Tuesday, March 6, 2007

instant messaging

Small point - but to a Pythagorean that can mean so much - anyway, I'm not sure it's always understood or noticed that Clinton's famous election rubric of "It's the economy, stupid" was not really at all about the economy but rather about sending the message that it was about the economy to fungible voters. I'm not sure many recognize this or stop to think about the significance of it - well, no doubt those studying the semiotics of social hierarchies etc etc understand and recognize - but your average grunt I'm not sure sees just how much message supersedes practice or content or depth in modern politics - realizes just how smoothly surface meaning has replaced, indeed seemingly obviated need for depth from both purveyor and consumer of these shared messages.

I'd have to remember at least some of the great reams of history I've read in order to know whether or not this is a keen observation - I'm guessing it isn't, if only for the reason that if it's even half as clever as it wants to be I should feel more surprise at having made it - nonetheless I do find it interesting. The smoothly part that is: as if we don't even question, hell, notice anymore the emptiness governing our socializations. [yeah, I'm sure things were so much better a few thousand years ago along the dusty banks of the Nile][now, c'mon, I've said before that the unresolved irony underlying democracy is the necessary belief or illusion that people actually deserve or are worthy of or well suited to the freedom given them - which is not to descry the freedom, which obviously has it's merits, but merely to question what its real value is].

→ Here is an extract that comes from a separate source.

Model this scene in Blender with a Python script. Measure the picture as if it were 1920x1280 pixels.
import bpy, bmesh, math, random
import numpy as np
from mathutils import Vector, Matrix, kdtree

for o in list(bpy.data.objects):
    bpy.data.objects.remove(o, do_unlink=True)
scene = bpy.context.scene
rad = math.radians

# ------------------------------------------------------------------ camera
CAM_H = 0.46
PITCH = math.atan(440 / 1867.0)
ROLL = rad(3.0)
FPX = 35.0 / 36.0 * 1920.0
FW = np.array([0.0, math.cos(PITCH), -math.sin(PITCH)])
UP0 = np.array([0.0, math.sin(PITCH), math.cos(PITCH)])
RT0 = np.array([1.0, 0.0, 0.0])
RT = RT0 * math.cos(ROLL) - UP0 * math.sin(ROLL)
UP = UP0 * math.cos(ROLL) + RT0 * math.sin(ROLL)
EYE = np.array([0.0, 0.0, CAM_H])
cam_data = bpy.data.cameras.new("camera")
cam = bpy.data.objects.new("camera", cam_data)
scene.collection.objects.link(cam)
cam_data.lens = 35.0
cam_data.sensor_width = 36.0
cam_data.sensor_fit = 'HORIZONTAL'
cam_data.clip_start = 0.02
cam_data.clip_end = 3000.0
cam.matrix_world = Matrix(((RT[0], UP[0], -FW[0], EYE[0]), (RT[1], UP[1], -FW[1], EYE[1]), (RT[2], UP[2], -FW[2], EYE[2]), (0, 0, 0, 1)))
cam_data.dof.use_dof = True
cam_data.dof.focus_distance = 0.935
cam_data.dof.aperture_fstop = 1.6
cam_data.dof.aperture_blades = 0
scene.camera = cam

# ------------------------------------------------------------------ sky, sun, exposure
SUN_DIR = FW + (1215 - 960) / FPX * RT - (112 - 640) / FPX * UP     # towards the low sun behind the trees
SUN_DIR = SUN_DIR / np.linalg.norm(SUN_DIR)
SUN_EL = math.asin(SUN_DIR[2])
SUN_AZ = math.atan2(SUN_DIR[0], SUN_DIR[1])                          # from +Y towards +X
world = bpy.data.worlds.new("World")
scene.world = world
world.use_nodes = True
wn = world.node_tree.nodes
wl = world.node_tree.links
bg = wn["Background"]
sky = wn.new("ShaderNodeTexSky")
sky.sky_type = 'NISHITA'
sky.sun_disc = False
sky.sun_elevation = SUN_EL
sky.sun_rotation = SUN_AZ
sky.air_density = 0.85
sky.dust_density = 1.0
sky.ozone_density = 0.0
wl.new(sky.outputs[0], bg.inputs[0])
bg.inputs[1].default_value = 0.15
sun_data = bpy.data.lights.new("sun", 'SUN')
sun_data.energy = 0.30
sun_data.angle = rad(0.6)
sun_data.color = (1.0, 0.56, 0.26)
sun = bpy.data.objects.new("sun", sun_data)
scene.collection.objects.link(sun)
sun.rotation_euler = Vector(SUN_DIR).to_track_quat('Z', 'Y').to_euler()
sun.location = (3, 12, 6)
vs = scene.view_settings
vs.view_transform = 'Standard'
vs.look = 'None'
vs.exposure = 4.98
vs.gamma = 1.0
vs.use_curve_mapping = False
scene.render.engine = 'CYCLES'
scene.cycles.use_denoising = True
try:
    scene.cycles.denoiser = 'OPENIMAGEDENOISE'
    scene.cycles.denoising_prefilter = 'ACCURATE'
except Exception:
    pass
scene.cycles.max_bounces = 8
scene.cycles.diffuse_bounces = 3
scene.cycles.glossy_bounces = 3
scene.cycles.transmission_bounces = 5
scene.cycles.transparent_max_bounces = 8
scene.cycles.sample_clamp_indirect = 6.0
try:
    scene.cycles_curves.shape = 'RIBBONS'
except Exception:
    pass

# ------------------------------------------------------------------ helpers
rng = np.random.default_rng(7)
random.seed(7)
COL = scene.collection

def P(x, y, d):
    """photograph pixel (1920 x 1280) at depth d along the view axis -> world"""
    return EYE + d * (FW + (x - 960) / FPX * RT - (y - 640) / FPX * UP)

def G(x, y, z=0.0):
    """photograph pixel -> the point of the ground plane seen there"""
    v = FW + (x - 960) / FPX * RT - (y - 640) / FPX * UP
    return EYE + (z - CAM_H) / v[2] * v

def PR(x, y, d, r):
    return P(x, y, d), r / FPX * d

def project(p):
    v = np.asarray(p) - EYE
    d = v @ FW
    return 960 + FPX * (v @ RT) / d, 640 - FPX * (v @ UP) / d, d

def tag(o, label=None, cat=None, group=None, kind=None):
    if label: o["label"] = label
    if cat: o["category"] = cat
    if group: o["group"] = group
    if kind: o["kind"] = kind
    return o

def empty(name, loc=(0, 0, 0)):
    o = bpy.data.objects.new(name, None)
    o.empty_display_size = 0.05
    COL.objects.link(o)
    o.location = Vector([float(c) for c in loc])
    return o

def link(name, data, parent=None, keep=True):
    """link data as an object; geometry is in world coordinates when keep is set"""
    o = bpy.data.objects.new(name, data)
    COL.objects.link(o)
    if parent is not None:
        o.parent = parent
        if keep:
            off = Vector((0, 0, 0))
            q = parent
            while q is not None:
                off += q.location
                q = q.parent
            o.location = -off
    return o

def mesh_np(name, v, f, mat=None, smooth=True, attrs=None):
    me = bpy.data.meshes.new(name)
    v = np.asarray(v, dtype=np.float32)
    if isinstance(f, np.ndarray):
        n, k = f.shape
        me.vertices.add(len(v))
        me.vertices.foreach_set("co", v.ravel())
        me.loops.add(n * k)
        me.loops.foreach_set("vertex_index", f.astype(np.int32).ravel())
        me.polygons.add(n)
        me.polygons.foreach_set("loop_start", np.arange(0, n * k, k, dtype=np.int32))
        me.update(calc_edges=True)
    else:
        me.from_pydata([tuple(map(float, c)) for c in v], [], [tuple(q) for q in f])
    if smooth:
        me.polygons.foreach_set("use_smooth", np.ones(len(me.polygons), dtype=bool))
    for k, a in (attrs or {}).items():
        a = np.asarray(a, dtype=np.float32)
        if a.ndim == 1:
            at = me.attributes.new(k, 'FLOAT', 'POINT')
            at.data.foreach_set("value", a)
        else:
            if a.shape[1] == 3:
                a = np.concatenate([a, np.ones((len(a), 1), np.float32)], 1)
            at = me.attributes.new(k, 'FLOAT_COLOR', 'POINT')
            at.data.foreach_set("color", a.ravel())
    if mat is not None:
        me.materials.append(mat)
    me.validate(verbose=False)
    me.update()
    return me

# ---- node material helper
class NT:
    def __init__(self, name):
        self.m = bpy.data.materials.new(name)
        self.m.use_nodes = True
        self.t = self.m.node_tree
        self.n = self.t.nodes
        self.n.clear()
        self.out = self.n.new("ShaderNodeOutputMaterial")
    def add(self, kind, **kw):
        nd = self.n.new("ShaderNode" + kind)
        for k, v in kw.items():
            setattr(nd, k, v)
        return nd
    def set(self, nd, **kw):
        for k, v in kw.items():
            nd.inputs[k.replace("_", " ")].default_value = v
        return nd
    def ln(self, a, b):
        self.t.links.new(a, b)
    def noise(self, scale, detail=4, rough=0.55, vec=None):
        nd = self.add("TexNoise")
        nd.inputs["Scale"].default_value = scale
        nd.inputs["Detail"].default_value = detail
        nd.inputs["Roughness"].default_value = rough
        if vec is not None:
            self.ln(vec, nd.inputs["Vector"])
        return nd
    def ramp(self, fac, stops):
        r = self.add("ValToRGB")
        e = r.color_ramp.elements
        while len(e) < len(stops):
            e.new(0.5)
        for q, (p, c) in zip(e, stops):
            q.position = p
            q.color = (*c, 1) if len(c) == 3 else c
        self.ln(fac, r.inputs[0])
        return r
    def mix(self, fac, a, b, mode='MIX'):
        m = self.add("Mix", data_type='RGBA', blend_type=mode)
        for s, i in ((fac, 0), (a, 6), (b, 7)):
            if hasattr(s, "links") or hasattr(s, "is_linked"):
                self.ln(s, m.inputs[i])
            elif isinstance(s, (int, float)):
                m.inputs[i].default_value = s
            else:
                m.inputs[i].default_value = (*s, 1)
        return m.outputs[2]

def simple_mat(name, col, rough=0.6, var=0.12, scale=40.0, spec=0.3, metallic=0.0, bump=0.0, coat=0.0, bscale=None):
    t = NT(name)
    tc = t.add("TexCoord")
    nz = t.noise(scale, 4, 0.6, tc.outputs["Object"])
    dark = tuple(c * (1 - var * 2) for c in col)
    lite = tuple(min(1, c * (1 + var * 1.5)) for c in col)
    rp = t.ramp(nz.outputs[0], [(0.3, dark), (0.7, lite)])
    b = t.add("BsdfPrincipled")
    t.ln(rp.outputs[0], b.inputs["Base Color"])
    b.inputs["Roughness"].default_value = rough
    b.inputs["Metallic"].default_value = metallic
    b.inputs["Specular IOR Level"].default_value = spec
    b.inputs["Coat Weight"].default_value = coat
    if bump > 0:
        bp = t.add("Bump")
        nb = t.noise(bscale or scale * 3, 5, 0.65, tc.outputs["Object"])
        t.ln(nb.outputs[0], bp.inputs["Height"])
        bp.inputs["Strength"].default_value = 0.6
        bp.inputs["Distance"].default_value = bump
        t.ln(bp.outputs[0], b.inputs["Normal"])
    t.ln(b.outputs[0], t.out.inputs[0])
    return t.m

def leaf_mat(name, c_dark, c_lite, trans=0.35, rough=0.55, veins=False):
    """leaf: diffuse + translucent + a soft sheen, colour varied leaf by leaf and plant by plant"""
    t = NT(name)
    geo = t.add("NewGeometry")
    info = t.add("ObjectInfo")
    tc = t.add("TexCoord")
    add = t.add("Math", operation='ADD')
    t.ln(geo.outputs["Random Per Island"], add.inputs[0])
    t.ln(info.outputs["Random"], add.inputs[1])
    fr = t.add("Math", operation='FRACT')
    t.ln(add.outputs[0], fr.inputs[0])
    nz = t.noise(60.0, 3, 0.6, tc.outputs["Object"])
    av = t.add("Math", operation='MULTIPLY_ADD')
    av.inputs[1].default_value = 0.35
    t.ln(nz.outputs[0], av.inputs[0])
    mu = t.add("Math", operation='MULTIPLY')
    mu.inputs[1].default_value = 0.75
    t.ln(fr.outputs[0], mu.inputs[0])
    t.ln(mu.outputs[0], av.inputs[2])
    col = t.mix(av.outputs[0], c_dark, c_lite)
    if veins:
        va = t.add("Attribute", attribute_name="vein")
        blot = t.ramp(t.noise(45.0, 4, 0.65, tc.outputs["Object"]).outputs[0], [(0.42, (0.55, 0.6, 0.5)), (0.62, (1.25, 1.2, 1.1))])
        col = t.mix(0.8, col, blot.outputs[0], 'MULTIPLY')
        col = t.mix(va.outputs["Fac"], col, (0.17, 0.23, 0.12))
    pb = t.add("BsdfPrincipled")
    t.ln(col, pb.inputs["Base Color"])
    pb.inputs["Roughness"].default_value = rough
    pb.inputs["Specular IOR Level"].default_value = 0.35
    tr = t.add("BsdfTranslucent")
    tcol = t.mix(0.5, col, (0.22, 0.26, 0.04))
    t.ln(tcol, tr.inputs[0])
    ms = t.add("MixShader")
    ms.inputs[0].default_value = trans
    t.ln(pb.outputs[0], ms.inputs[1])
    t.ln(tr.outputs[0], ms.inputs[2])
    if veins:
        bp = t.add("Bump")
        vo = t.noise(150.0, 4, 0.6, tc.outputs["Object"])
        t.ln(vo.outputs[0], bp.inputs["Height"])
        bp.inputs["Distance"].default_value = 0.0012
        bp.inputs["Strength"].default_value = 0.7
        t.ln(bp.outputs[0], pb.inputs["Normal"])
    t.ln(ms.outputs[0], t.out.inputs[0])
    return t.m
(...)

I only bring this up in reference to three things in the news. A poll showing that in America no matter how appealing a candidate may be if he's an atheist only 45% of the electorate would be willing to consider voting for him which means no matter how brilliant a person may be if he doesn't mouth some mindless faith in some obscure thing lurking above he has no chance of winning an election which means that for more than half the electorate voting is not about substance but rather about the intimation of it. Hillary Clinton, in reading a quotation of some hymn affected what she thought was an appropriate southern accent in reading it aloud during a speech. This is really superficial stuff - and yet still ill-advised because it makes her look and sound awkward in her public presentations which will hurt her in comparison to Obama's slick and stylish oratory, yet more evidence of surface rendering substance irrelevant in the argument for the public's presumed conscience. Finally, a liberal strategist in Ontario has suggested the federal liberals soft stand on crime is going to cost them in the election even while admitting that the supposed hard stand on crime espoused by the conservatives is really about which rhetoric on crime appeals most to the voter - ie it's not so much crime that worries people but rather the message sent in how officials talk about crime that matters. The full absurdity of this rhetoric is demonstrated by fact that the only place in Canada where crime is a serious issue is in Toronto, an extreme left wing city with a socialist as mayor - and yet it is conservatives that make tough talk on crime part of their platform. Obviously their appeal has nothing really to do with crime - it has to do with the message, the message is what's important to people.

I just don't see how the marriage of modern media and democracy can long survive. The divorce will be ugly - and I imagine China will be the cold blooded arbitrator divesting parties of their precious assets.